Als die Indianer umgebracht oder in Reservate verpflanzt worden waren und sämtliche Bisons abgeschlachtet, als Buffalo Bill nur mehr als Karikatur seiner selbst und seinesgleichen durch die Varietés tingelte und sich der Pioniergeist in San Francisco komfortabel eingerichtet hatte, also um die vorletzte Jahrhundertwende, fingen die Amerikaner an, die Symbole des guten, alten Wilden Westens in Bronze zu giessen.
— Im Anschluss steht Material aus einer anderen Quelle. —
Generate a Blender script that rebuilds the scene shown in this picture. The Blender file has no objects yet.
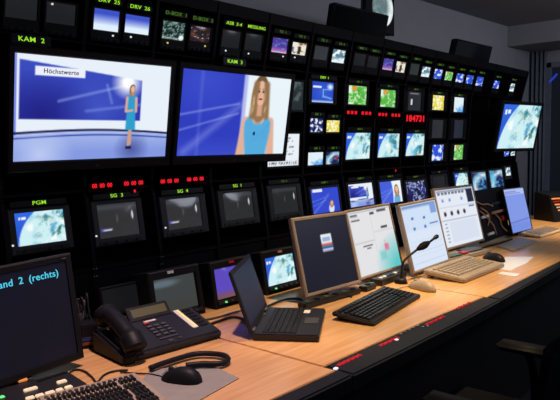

"Nostalgie sei sicher mit im Spiel gewesen", sagt Thayer Tolles. "Es war die Zeit der Industrialisierung. Die Vereinigten Staaten verwandelten sich von einer Agrar- in eine Industriegesellschaft, und es gab Millionen neuer Immigranten. Die Nostalgie für eine scheinbar einfachere Lebensweise verlieh diesen Werken deshalb einen besonderen Reiz."
65 Bronzeskulpturen von 29 amerikanischen Künstlern hat Thayer Tolles für das Metropolitan Museum versammelt. Entstanden sind sie zwischen 1850 und 1925, stolze Krieger und wilde Tiere, heroische Cowboys und tapfere Siedler. Geschmückt haben sie die Kaminsimse und Gärten von reichen Sammlern in den urbanen Zentren der amerikanischen Ostküste, von denen die meisten die Gegend westlich des Mississippi nur aus der Boulevardpresse und Groschenromanen kannten und später aus Filmen. Dasselbe gilt für die Europäer, für die Figuren wie Frederic Remingtons "Broncho Buster" Amerika schlechthin repräsentierten, ein hutbewehrter Cowboy, der in vollendeter Rodeo-Manier ein wildes Pferd zähmt.
"Die Bronzegussindustrie begann sich in Amerika in der Zeit zu etablieren, als sich der mythische Westen in den neuen Westen verwandelte. Die amerikanischen Künstler betrachteten Bronze als preiswertes, demokratisches Medium, das den Vereinigten Staaten entsprach."
Bis dahin hatten amerikanische Bildhauer in neo-klassizistischem Stil hauptsächlich mit italienischem Marmor gearbeitet. Und viele von ihnen lebten in Europa.
"Man verlangte nach einer Kunst aus Amerika mit amerikanischen Motiven. Diese Bronzeskulpturen wurden denn auch sofort auf der ganzen Welt als eindeutig amerikanisch erkannt."
Da ist Cyrus Edwin Dallins "Appeal to the Great Spirit", ein Indianer in vollem Ornat, der die Arme ausgestreckt und mit verklärtem Gesichtsausdruck den Großen Manitu anruft. Dort schreitet Bryant Bakers Farmersfrau, die Bibel in der einen und ihren Jungen fest an der anderen Hand, mit hoch erhobenem Kopf, komme, was wolle, entgegen. Und Henry Merwin Schradys Büffel strahlt bis ins kleinste Löckchen urtümliche Erhabenheit aus.
Die Skulpturen in dieser Ausstellung sind kaum je höher oder breiter als ein Meter. Und manche bewegen sich arg nahe an der Grenze zum Kitsch. Doch braucht man kein Freund von Karl May zu sein, um das handwerkliche Können der Künstler zu bewundern und auch ihren Mut zum Pathos.